Charge and Orbital Order: In LaSrNiO4 (x=1.0), the substitution of La3+ by Sr2+ creates two inequivalent Ni sites. The system exhibits weak charge ordering (nNi−1−nNi−2≈0.08) and weak orbital ordering (nx2−y2−n3z2≈0.08 on Ni-1). This is accompanied by a site-selective Mott-like scenario where one Ni site becomes non-magnetic (S=0) while the other retains a moment (S=1).
Local magnetic moments are progressively suppressed with doping, reflecting the oxidation of Ni2+ (d8) toward Ni3+ (d7).
Significance and Claims The paper claims to provide a comprehensive magnetic and electronic phase diagram for the single-layer RP nickelate La2NiO4 as a function of pressure and doping. Key contributions include:
Establishing that the G-AFM ground state of La2NiO4 is remarkably sensitive to doping but less so to pressure compared to multilayer counterparts.

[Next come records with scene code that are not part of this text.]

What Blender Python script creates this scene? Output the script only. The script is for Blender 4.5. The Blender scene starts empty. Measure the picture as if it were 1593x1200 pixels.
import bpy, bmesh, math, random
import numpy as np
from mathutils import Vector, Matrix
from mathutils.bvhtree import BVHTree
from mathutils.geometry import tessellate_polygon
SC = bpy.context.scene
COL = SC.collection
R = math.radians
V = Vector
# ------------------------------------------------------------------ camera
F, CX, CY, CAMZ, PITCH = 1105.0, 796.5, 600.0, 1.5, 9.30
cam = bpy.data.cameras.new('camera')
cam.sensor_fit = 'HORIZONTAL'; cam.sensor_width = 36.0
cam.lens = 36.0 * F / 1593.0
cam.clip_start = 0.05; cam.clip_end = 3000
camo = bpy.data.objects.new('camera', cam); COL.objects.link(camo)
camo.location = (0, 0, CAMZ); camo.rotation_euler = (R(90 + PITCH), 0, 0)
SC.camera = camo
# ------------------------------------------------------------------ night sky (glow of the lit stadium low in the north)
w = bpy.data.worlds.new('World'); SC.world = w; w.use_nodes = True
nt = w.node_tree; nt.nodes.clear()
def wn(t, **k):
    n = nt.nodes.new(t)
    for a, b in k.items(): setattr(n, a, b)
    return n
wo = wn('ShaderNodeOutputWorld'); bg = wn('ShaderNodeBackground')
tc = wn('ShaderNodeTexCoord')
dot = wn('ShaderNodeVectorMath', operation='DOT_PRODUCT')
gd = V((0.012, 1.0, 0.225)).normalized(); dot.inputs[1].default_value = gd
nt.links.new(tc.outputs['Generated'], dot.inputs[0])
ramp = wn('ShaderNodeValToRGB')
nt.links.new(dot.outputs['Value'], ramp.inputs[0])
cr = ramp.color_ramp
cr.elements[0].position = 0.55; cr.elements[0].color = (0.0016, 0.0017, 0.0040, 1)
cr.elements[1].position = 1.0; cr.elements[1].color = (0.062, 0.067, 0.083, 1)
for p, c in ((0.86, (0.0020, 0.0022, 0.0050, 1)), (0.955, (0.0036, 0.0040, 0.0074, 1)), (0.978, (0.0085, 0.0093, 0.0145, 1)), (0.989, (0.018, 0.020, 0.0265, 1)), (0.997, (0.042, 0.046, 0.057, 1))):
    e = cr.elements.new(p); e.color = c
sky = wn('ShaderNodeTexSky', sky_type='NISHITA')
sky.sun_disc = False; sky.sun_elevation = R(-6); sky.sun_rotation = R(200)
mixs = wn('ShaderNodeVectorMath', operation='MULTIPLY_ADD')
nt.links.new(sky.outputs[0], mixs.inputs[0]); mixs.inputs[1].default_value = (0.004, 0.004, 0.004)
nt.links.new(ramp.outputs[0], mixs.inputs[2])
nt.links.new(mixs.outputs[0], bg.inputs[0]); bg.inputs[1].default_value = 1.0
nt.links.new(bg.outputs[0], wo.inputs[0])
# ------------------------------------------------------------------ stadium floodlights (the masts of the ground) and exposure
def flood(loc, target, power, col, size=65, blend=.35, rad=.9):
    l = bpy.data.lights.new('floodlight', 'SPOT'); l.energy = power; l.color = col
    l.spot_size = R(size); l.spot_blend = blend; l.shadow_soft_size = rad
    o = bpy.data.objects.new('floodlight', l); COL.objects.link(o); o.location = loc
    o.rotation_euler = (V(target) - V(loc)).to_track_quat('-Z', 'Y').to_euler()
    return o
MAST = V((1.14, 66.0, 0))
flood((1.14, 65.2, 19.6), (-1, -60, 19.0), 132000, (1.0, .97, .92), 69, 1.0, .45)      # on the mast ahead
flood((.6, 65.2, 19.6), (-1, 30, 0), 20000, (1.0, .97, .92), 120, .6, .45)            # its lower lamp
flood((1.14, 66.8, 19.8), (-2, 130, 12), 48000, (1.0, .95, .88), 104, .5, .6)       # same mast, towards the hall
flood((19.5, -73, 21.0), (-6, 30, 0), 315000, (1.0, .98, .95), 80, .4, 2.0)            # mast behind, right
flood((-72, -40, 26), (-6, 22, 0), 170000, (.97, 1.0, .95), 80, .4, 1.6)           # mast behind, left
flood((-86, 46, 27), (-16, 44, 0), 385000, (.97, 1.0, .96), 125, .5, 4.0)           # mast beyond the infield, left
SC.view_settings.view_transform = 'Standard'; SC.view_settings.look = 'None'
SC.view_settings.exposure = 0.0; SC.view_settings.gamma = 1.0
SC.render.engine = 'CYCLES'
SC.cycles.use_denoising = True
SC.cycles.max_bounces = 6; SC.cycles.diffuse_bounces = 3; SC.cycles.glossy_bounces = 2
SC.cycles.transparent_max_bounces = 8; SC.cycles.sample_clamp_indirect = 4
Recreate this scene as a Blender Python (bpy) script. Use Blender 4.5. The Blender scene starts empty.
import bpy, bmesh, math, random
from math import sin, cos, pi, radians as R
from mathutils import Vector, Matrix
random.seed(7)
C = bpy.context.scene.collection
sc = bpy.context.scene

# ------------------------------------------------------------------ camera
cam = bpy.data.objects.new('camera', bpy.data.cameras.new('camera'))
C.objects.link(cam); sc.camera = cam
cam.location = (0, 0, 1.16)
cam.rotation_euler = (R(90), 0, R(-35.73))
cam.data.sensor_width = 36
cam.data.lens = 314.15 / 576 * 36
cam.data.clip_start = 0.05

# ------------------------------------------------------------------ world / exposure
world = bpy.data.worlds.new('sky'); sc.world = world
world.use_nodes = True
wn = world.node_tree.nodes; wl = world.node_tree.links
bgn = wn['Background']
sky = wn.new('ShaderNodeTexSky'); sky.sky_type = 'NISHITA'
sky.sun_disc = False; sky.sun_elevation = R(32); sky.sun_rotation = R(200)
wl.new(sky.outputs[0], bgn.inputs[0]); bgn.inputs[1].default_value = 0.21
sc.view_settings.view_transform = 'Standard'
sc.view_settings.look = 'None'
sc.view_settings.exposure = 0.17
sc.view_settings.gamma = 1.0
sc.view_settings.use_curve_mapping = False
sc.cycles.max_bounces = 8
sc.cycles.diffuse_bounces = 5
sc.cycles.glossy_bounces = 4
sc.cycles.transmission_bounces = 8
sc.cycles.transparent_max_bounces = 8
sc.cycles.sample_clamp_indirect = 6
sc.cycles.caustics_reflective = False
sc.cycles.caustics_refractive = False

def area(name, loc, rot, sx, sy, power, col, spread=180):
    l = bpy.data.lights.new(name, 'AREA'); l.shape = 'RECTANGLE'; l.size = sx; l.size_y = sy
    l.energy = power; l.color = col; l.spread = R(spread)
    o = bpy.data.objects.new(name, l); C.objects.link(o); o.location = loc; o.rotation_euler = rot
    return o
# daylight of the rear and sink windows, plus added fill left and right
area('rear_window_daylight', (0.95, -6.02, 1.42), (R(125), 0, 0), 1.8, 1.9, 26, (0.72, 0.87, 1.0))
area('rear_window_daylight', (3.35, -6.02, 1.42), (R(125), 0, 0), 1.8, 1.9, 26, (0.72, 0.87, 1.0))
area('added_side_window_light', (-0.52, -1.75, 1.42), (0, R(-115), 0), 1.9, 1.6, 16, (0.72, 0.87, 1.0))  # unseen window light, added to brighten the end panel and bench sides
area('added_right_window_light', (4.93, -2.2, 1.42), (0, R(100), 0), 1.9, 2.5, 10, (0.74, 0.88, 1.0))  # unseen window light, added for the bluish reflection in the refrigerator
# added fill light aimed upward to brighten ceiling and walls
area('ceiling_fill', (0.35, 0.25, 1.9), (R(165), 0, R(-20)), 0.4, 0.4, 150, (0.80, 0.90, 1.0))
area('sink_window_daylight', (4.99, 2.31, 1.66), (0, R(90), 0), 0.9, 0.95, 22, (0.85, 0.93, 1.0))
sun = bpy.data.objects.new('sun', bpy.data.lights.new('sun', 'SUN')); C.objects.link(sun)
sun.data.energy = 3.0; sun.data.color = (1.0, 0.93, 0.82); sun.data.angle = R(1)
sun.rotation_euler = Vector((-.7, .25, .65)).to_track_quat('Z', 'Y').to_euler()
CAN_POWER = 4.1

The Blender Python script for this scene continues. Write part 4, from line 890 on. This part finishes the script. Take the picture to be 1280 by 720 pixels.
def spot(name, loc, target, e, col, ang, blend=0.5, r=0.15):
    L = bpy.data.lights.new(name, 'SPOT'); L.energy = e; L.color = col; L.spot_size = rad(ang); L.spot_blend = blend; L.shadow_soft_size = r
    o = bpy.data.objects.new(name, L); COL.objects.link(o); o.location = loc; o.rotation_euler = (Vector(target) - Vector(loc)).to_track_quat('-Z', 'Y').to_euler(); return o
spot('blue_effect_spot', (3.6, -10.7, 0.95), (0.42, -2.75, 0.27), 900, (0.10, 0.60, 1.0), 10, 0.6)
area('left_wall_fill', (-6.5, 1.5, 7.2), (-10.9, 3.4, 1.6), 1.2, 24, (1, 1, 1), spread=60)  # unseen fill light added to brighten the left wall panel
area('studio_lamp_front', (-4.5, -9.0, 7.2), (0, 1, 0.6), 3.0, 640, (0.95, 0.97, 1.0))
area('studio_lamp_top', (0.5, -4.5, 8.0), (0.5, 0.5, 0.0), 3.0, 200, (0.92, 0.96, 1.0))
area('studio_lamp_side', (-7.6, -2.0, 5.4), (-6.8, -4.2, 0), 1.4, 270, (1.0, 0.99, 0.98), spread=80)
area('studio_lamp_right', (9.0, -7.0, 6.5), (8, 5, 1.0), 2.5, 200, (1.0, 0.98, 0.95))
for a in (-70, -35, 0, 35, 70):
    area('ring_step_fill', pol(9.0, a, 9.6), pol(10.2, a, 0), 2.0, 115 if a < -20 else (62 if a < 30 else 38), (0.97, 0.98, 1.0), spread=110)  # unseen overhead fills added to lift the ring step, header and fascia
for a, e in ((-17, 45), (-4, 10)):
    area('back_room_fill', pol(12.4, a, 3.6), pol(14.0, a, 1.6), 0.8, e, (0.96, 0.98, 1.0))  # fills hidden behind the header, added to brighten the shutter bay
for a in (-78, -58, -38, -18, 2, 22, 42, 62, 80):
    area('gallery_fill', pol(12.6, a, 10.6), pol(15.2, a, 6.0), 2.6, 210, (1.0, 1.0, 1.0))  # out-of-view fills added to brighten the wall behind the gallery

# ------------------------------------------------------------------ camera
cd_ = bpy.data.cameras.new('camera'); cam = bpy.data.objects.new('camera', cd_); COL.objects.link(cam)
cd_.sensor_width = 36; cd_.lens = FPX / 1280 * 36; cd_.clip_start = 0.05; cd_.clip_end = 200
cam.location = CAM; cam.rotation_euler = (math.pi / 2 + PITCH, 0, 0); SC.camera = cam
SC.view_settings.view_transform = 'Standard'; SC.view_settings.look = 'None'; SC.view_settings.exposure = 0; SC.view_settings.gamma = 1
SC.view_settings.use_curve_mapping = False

Demonstrating that the robust magnetism in La2NiO4 persists up to high pressures (75 GPa), contrasting sharply with the rapid magnetic suppression seen in La3Ni2O7. This suggests that achieving superconductivity in the 214 phase may require mechanisms beyond simple hydrostatic pressure, such as strain engineering or interfacial effects.
Revealing that Sr doping drives a complex sequence of magnetic transitions and induces weak charge/orbital orders in LaSrNiO4, offering insights into the interplay between magnetism and superconductivity in the RP family.
Providing a benchmark for understanding the fundamental properties of 214 nickelates and the role of dimensionality in determining electronic correlations.
The authors conclude that while La2NiO4 shares a similar crystal field environment with multilayer nickelates, its isolated NiO2 planes result in distinct pressure responses and magnetic robustness, highlighting the critical role of dimensionality in these correlated systems.